I don't know. I suppose. But I did it before and there was no problem. I've always been very honest with the Jerry Falwell thing.I would love to talk to Jerry. I would just say, "Why? I forgive you, Jerry, but why? Can you explain why you put your arms around us and said that you would help us and then you took everything from us?"
Do you feel that part of your mission is to open people's eyes to people like him?
No, I don't have anything against Jerry. I really don't. But I do think that the truth ought to be told. I think people ought to have to live the truth.
How do you not have something against someone like that?
Because, you know, back in the olden days, when you killed somebody, rather than putting you in prison, they would strap that dead body onto your back, and what that dead body ended up doing was killing you.
And Jerry Falwell was strapped on my back. I carried him with me all the time. I hurt all the time. It was all I could talk about. It was all I could think about.
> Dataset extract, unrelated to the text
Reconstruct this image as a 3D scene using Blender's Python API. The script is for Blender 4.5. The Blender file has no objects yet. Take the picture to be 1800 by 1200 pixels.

That hurt was unbearable. And one day, I felt like God said to me, "Tammy, lay him down. Lay him down at the cross that I bled and died on. Just lay him there and I'll take care of him." And I literally, physically, pretended like I was unstrapping a body from my back, and I laid it down, and when I did, I got peace for the first time. Because, see, holding bitterness and holding unforgiveness only hurts you. It makes your blood pressure high. It makes your heart rate increase. It does all these bad things to you. And why destroy yourself over something they'd be glad about? I mean, he'd be glad to know if I was still hurting.
He's still out there preaching.
Yeah, I know.
How can --?
How can people hear [about how he betrayed us] and so many things like that and they're proven to be true and still it not faze them? I don't know the answer to that question.
How can people tell the difference between a Jim Bakker, who you say is an honorable man, and a Jerry Falwell?
You know, I really don't think you always can. If people know God you're supposed to be able to tell the difference. But you know, sometimes we as Christians get so busy, that we don't have time to stay in contact with God, and that's when we make mistakes in judgment.